『気流の鳴る音 ー交響するコミューンー 』


真木悠介(見田宗介)
『気流の鳴る音–交響するコミューン』

ただいま読んでいる最中である。

読んだところまで内容の概略を示そうとしてもなかなか難しいな。

近代文明−近代知−資本主義社会の価値観などからフワーっと羽ばたき、それを相対化してみせる。
相対化するには、別の視点が必要である。
それは、近代社会とは異なる価値体系による「世界」を持つ共同体なのか?直接題材としているのは、メキシコ先住民の部族社会だ。
人間と自然の関係、人間と人間の関係について、近代社会(すなわち資本制社会)の「世界」とメキシコ先住民の「世界」を比較して考察している。

現代においてこの地球上にあまねく浸透しているのは近代知−近代的価値観(資本主義的価値観)である。
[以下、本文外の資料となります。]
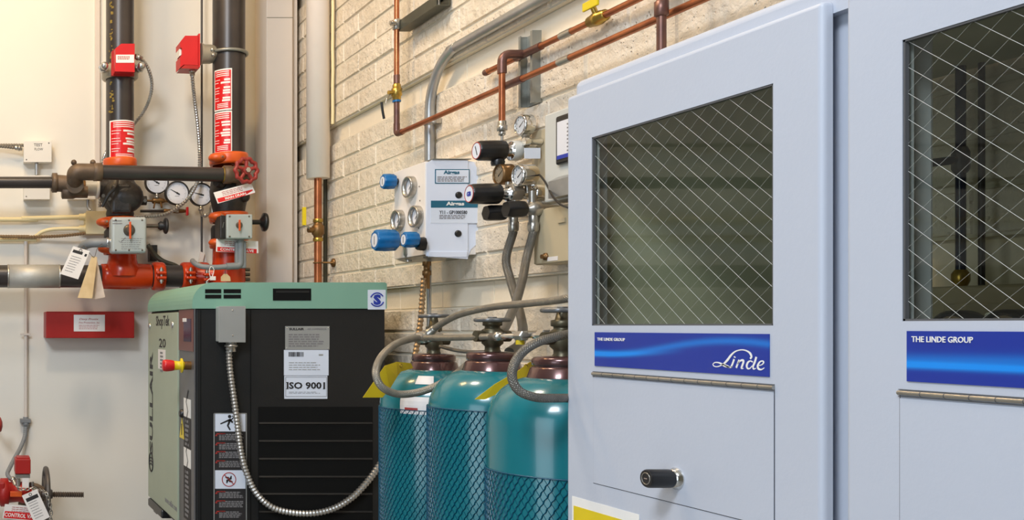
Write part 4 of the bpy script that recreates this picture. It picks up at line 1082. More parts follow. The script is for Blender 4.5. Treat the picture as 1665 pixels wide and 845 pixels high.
# gauges on the side that faces the room
def side_gauge(x, y, r, parent):
    Y = YX(x, aX - .012); z = EYE + (PY0 - y) / FOC * Y
    g = MB().lathe((aX - .0004, Y, z), (-1, 0, 0), [(0, r), (.016, r), (.018, r * .97), (.018, r * .82), (.008, r * .80)], 32, caps=False).build('gauge_bezel', 'satin', parent)
    MB().lathe((aX - .001, Y, z), (-1, 0, 0), [(0, r * .79), (.006, r * .79)], 28).build('gauge_face', 'dial', g)
    MB().ribbon(left((aX - .0075, Y, z)), [(-r * .2, -r * .2), (r * .5, r * .45)], [.002, .001], 0, .0004).build('needle', 'ink', g)
for x, y in ((664, 304), (645, 358), (674, 352)): side_gauge(x, y, .0320, ab)
def fluted(mb, p, d, prof, n=8, amt=.05, seg=48): return mb.lathe(p, d, prof, seg, flute=lambda a: amt * (1 if math.cos(n * a) > 0 else -.6) * .5)
def blue_knob(x0, x1, y, r, Y, parent, wf=.62):
    Xa = (x0 - PX0) / FOC * Y; Xb = (x1 - PX0) / FOC * Y; z = EYE + (PY0 - y) / FOC * Y; h = Xb - Xa
    k = MB(); fluted(k, (Xb, Y, z), (-1, 0, 0), [(0, r * .8), (h * .08, r * .95), (h * .5, r), (h * .92, r * .97), (h, r * .88)], 8, .10); kb = k.build('blue_knob', 'knobblue', parent)
    MB().lathe((Xa, Y, z), (-1, 0, 0), [(-.0005, r * .66), (.0008, r * .66)], 24).build('knob_cap', 'dial', kb)
    MB().fbox(left((Xa - .0009, Y, z)), -.0012, -r * .4, .0012, r * .4, 0, .0004).build('cap_mark', 'ink', kb)
    return kb, Xa, Xb, z
kb, xa, xb, zz = blue_knob(622, 642, 295, .0225, 2.985, ab)
MB().cyl((xb, 2.985, zz), (aX - .0005, 2.985, zz), .010, 12).build('knob_stem', 'black', ab) if xb < aX - .002 else None
kb, xa, xb, zz = blue_knob(609, 645, 390.5, .0315, 2.93, ab)
MB().lathe((xb - .001, 2.93, zz), (1, 0, 0), [(0, .017), (.02, .017), (.022, .021), (.06, .021), (.062, .012), (max(.07, aX - xb), .012)], 20).build('regulator_body', 'satin', ab)
MB().lathe((xb + .035, 2.93, zz - .015), (0, 0, -1), [(0, .014), (.03, .014), (.032, .010), (.05, .010)], 8).build('port_fitting', 'satin', ab)
kb, xa, xb, zz = blue_knob(656, 679, 389.5, .0220, 2.80, ab)
MB().lathe((xb - .001, 2.80, zz - .012), (1, 0, 0), [(0, .018), (.02, .02)], 8).build('knob_stem', 'black', ab)
bs_ = MB()
for x, y in ((682, 303), (681, 371), (683, 326)):
    bs_.sphere(L(x, y, aX), .0022, 8)
bs_.build('panel_screw', 'bsteel', ab)
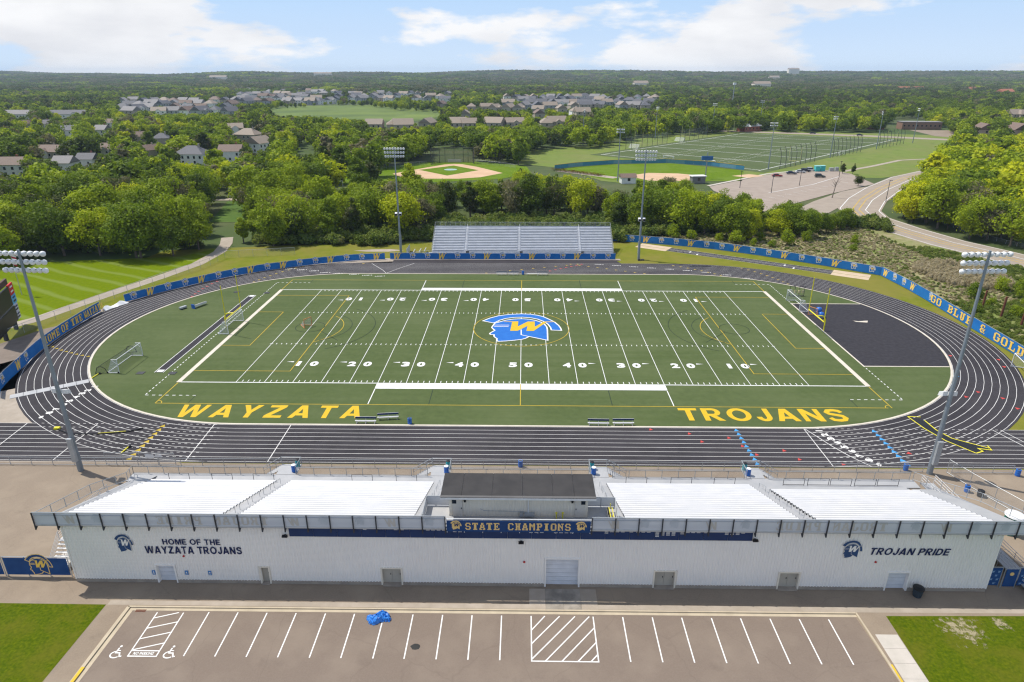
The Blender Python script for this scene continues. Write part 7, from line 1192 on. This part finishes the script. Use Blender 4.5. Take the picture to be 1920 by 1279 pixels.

政治にしても、法にしても、経済にしても、近代文明(近代文明の成熟した果実である現代…熟れているので後は腐るだけ)のものだ。世界中にあまねく広がっているため普遍的なものとも言えるが、そうでもない。
世界各地域(ヨーロッパの各地域を含む)の土着の上に近代システムは乗っかっている。土着性は多様でそれぞれ固有である。近代が一様であるのに比して多様だ。
しかし、それらの土着の多様性は元からバラバラな固有ではなかろう。土着は多様ではあれ「自然存在としての人間の意識の原構造のような地層で通底し呼び交わっているはずだ」とのこと。
すると、歴史のある時期に生じ発展してきた近代こそが特殊であり、土着が普遍であるわけだ。

この本は、先住民の呪術的な「世界観」を取り扱っているとはいえ、別に神秘的な本ではない。
むしろ現代の人文科学や社会科学を駆使している。そうして近代システムを振り返り、それを超えていこうと試みるものだ。

興味深い文章があったので紹介しておく。

「さざれ石の巌となるというようなアニミズム(自然宗教)を近代社会は嘲笑するが、預金が利子を生み土地が地代をもたらすというようなことを自明と考える。からだが資本です、といった表現は、ヌアー人(ナイル川上流域に住む人々)から見ればおそらく、双生児は鳥だ、ということ(ヌアー人の世界理解の一つ)以上に奇妙な信仰に見えるだろう」

とある。

モノが商品になることは社会の関係性によってだ。貨幣がただの貴金属や紙切れではなく(経済的)価値を持つ(=カネとなる)のも社会の関係の上での話だ。そして、「増殖する価値」として資本が現れる(なんて表現すれば良いやら?自分もよくわかってない)のも特定の社会的関係の中だけである。資本主義はある一つの呪術的価値体系であり、それは近代社会においてしか通用しないものだ。というように、近代社会は相対化されてしまう。

相対化と書いたが、それには想像力が求められる。現代社会であくせくして、他人の成功をうらやんでは、まだ自分より下がいると思っては自ら慰め、どれだけ稼いだか、どれだけ学力があるか、等々と思い煩っているのでは、今自分が生きている社会のありかたを相対化などできまい。鋭い視点と豊かな想像力とによって、「今、ここ」を超えるしかない。

思いつくことを適当に書き連ねたものの、自分のもやもやした気持ちを整理するほど、ぼくはこの本を理解もしていないし、また語彙も持ち合わせていない。

実に味わい深い内容なので、ゆっくりと読み進めていきたい。